Commercial Property Woes Hit Pension Funds: Report

A new report finds the recent fall in commercial real estate values is beginning to affect the bottom lines of the nation’s big pension funds.

The value of U.S. commercial real estate owned by big pension funds fell five percent in the fourth quarter of 2007, twice the drop of the third quarter, according to an index from the MIT Center for Real Estate

The transaction-based index (TBI) tracks the price at which big pension funds buy and sell commercial properties, which include shopping malls, apartment complexes and office buildings. The cumulative fall since last year’s midsummer peak is now more than 7 percent.

“Pension funds are one of the significant investors in commercial real estate in the United States, both multifamily, office retail industrial properties and they're facing a challenge, the same challenges that a lot of other investors in the market are facing,” says Dr. Sam Chandon, Chief Economist at REIS, Inc.

Experts, like Chandon, blame the credit crunch, which has now bled over from the residential real estate market to the commercial market. There is simply less money available because the commercial mortgage backed securities market has slowed down so significantly over the last couple of months.

“With less money available to finance transactions, it has become more difficult to sell properties at the premium prices that we saw in early 2007,” adds Chandon.

The TBI saw tremendous growth — 64 percent — from 2004 to 2006, as the residential housing market began to wane. It then saw another 8 percent surge in the first half of 2007.
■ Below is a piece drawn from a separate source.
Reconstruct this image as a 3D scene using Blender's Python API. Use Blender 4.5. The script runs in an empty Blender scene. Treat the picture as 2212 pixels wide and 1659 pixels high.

“The price decline we see so far in commercial property as reflected in the TBI may simply represent a correction of the froth that occurred in early 2007 as a result of very aggressive commercial mortgage underwriting practices,” said MIT Center for Real Estate Director David Geltner in today’s release.

Despite the surge in the index in the first half of the year, 2007 marked the weakest annual performance for the index since 1992; that was when commercial property saw its worst crash since the Great Depression.
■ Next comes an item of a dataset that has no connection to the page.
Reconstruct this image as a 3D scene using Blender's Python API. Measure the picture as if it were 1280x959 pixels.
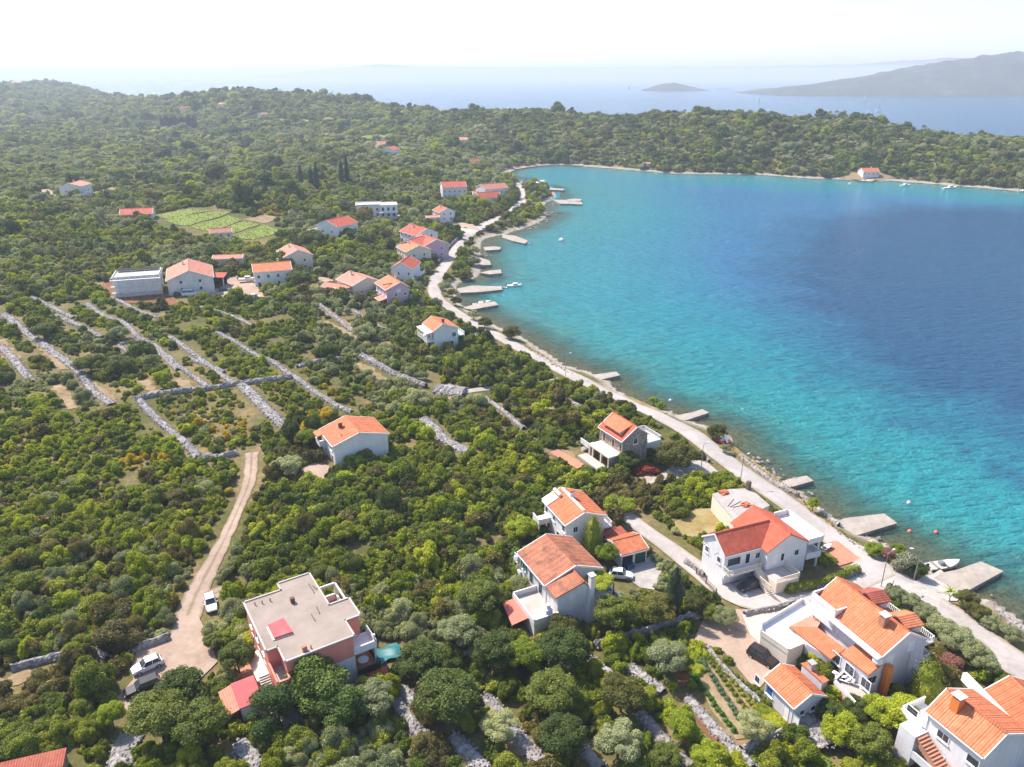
import bpy, bmesh, math, random
import numpy as np
from mathutils import Vector, Matrix
R = math.radians
random.seed(7); rng = np.random.default_rng(7)
for o in list(bpy.data.objects): bpy.data.objects.remove(o)
sc = bpy.context.scene
COL = sc.collection

# ------------------------------------------------------------------ camera, sky, sun, exposure
CAMH = 80.0; F = 949.0; PITCH = math.atan((479.5-93)/F)
cp, sp = math.cos(PITCH), math.sin(PITCH)
cam = bpy.data.cameras.new('camera'); cam.sensor_width = 36; cam.lens = 36*F/1280
cam.clip_start = 1; cam.clip_end = 90000
camo = bpy.data.objects.new('camera', cam); COL.objects.link(camo)
camo.location = (0, 0, CAMH); camo.rotation_euler = (R(90)-PITCH, 0, 0)
sc.camera = camo
SUN_EL = R(50); SUN_AZ = math.atan2(-0.78, 0.62)      # measured from +Y towards +X
sd = Vector((math.sin(SUN_AZ)*math.cos(SUN_EL), math.cos(SUN_AZ)*math.cos(SUN_EL), math.sin(SUN_EL)))
w = bpy.data.worlds.new('World'); sc.world = w; w.use_nodes = True
sky = w.node_tree.nodes.new('ShaderNodeTexSky'); sky.sky_type = 'NISHITA'; sky.sun_disc = False
sky.sun_elevation = SUN_EL; sky.sun_rotation = SUN_AZ % (2*math.pi)
sky.air_density = 1.0; sky.dust_density = 1.0; sky.ozone_density = 3.0
bg = w.node_tree.nodes['Background']; bg.inputs['Strength'].default_value = 0.15
w.node_tree.links.new(sky.outputs[0], bg.inputs[0])
sl = bpy.data.lights.new('sun', 'SUN'); sl.energy = 4.9; sl.angle = R(0.6); sl.color = (1.0, 0.925, 0.84)
so = bpy.data.objects.new('sun', sl); COL.objects.link(so); so.rotation_euler = sd.to_track_quat('Z', 'Y').to_euler()
sc.view_settings.view_transform = 'Standard'; sc.view_settings.look = 'None'
sc.view_settings.gamma = 1; sc.view_settings.use_curve_mapping = False
sc.view_settings.exposure = 0.80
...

The drop in the index, however, does not directly translate into a drop in pension fund values, and that’s because pension funds rely to a great extent on the stability of the cash flows of the properties more than price appreciation.

“What we do see for commercial properties is that rents and vacancies remain stable in most markets, cash flows net operating income remain very stable,” says Chandon. The funds do see pressure, however, from less retail spending, which could affect those funds invested heavily in the retail space.

The MIT Center’s TBI is based on prices of properties sold from the National Council of Real Estate Investment Fiduciaries (NCREIF) database, and also includes appraisal information for all of the more than 5,000 NCREIF properties.